In the state of California from 9115 to 2016 it is estimated that law enforcement made 2,756,778 cannabis arrests. Proposition 64 allows those convicted of marijuana crimes to petition to have their convictions decreased or erased, according to the Drug Policy Alliance, only 4,885 Californians have petitioned state courts to have their cannabis convictions expunged since the initiative’s passage. With the Department of Elections reporting that close to 75 percent of San Franciscans voted to legalize marijuana, three out of every four San Franciscans voted to provide relief to those convicted of marijuana offenses.  In San Francisco, only 23 petitions for Proposition 64 reduction, dismissal or expungement have been filed in the past year. At present, the San Francisco District Attorney’s office has no active marijuana prosecutions.

As indicated by the disparities in San Francisco arrest and booking rates, the War on Drugs has created disparate arrest rates across racial groups. Multiple studies have found that rates of drug use and drug sales are commensurate across racial lines, where African American and Latino communities interact with the criminal justice system, including via arrests, bookings, and incarceration, at a rate far higher than their Caucasian counterparts.

According to the city’s Cannabis Equity Report, the increase in total cannabis arrests in 2000 was accompanied by a jump in the disproportionality of African American arrests. Arrests increased by 160 percent between 1999 and 2000, from 1,164 to 3,042. The percent of arrests featuring African American went up from 34 percent to 41 percent of all arrests, a 20 percent increase.

Despite the high percentage of African American cannabis arrests, African-Americans in San Franciscan comprised just 7.8 percent of San Francisco’s population in 2000. Even as the number of total arrests fell around 2011, after the downgrading of misdemeanor cannabis possession to an infraction, African American cannabis arrests as a percentage of total arrests wavered around 50 percent. According to census data, African Americans represented just 6 percent of San Francisco’s population in 2010.

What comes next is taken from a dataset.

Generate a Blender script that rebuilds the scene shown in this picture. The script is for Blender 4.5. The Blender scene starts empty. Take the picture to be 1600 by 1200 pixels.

Consistent with Proposition 64, the San Francisco District Attorney’s Office new policy will affect individuals who had suffered a conviction for:

-Possession of 28.5 grams or less of Marijuana pursuant to Health and Safety Code Section 11357; or

-Possession of 8 grams or less of Concentrated Cannabis pursuant to Health and Safety Code Section 11357, when he/she was 21 years or older, may have their record of conviction dismissed.

And individuals who had suffered a felony conviction for:

-Possession with Intent to Sell Marijuana pursuant to Health and Safety Code Section 11359;

-Sales, Furnishing or Transportation of Marijuana pursuant to Health and Safety Code Section 11360; or

-Cultivation of More than 6 Marijuana Plants pursuant to Health and Safety Code Section 11358;

may have their felony reclassified as a misdemeanor if:

-He/she has not suffered a conviction pursuant to Penal Code Section 667(e)(2)(c)(4);

-He/she is not required to register as a sex offender pursuant to Penal Code Section 290;

-He/she does not have two or more prior convictions under the same Health and Safety Code Sections of 11358, 1139, or 11360;

-The conviction did not involve the sale or attempted sale to a person under the age of 18;

-The conviction did not involve a person under the age of 21 in possessing for sale, selling or cultivating marijuana; and,

-The conviction did not involve the importation or exportation over state lines of more than 28.5 grams of marijuana.

Health and Safety Code Section 11361.8 manifests a presumption that a person applying for a dismissal, resentencing or redesignation to a misdemeanor satisfied the criteria for dismissal, resentencing or redesignation unless the party opposing the application proves otherwise by clear and convincing evidence.  The application can be granted without a hearing.  If the individual applying for resentencing or dismissal is currently serving their sentence, the court shall grant the petition unless the court determines that granting the petition would pose an unreasonable risk of danger to public safety.